Aber Allar, der 1993 geboren und zunächst in Blieskastel-Lautzkirchen und seit seinem vierten Lebensjahr in Herbitzheim gelebt hat, hat neben dem Radio noch eine zweite, große Leidenschaft, die er recht früh entdeckte. Schon während seiner Schulzeit auf dem Von-der-Leyen-Gymnasium in Blieskastel sammelte er seine ersten musikalischen Erfahrungen: „Das war schon immer eine Leidenschaft. Mit der Musik verbinde ich viele emotionalen Erinnerungen“, sagt er.
Bei der renommierten Sängerin Sue Lehmann nahm er noch vor dem Stimmbruch seinen ersten Gesangs-Unterricht. 2010 und 2013 wurde Allar gleich zwei Mal Bundessieger in der Kategorie Popgesang bei dem Wettbewerb „Jugend musiziert“. Er stand mit diversen Bands auf der Bühne wie der Cover-Formation „Songs 4 You“, wirkte beim Neunkircher Musicalprojekt mit. Auch mit dem Show- und Sound-Ensemble „Chorwurm“ trat er auf.
Später sang Allar mit seiner Band „One Way Ticket“ zum ersten Mal eigene Songs: „Wir haben es bis zur Vorband von Lena und 2015 ins Finale des ‚New Music Awards‘ geschafft.“ Mit dem von den Jugendsendern der ARD-Radioprogramme in Berlin verliehenen Preis sollen talentierte Newcomer ausgezeichnet und ihnen ein Sprungbrett in die Musikszene ermöglicht werden. Auch wenn die Band den Sieg verpasste, trat sie bei großen Veranstaltungen in der Region wie dem Saar-Spektakel auf.
Musik schreiben für Film und Werbung, synchronisieren und singen für Amazon und Netflix
In seiner Studienzeit nutze Allar wieder die Synergien seiner beiden großen Leidenschaften: Er pendelte zwischen seinem Radiojob in Saarbrücken und Mannheim hin und her, wo er ein Bachelor-Studiengang an der renommierten Popakademie absolvierte. Zudem schrieb er Musik für Filme und Werbung. Durch eine sehr gute Freundin sei er 2020 auch erstmals mit der Synchronisationsszene in Kontakt gekommen. Seitdem arbeitet Allar für Medienkonzerne wie Amazon und Netflix als Sprecher und Studio-Sänger für Schauspieler, die selbst nicht singen können.

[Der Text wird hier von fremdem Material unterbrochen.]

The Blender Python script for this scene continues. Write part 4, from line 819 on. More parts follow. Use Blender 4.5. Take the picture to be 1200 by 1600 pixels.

Direkt nach seinem Studien-Abschluss auf der Popakademie zog der Saarländer dann in diesem Jahr nach München und begann ein Volontariat bei „Antenne Bayern“, der mit 1,1 Millionen Hörern pro Stunde als erfolgreichster Privatsender Deutschlands gilt: „Zum einen hat mir die Stadt schon immer sehr gut gefallen“, sagt Allar. Zum anderen habe er beruflich wieder eine neue Herausforderung gesucht. Bei der Radiostation moderiert er die Abend- und Wochenend-Sendungen. „Zudem liefere ich kreativen Input in die Programm-Gestaltung“, ergänzt der 29-Jährige.
Erste Platte und selbst geschriebenes Musical in den Startlöchern
Musik macht Allar auch weiterhin. So ist er Sänger und Gitarrist der Münchner Event-Band „Candy Tunes“. Für 2023 hat er schon zahlreiche Pläne: „Ich habe mich lange davor gedrückt, selbst Songs zu veröffentlichen“, sagt er. Doch im nächsten Jahr soll nun seine erste EP als Solokünstler erscheinen. Zudem steht die Premiere seines ersten, selbst geschriebenen Musicals „Damals. Heute. Ewig.“ an. Und für die kehrt Allar wieder ins Saarland zurück. Denn das Stück wird in der Neuen Gebläsehalle in Neunkirchen uraufgeführt.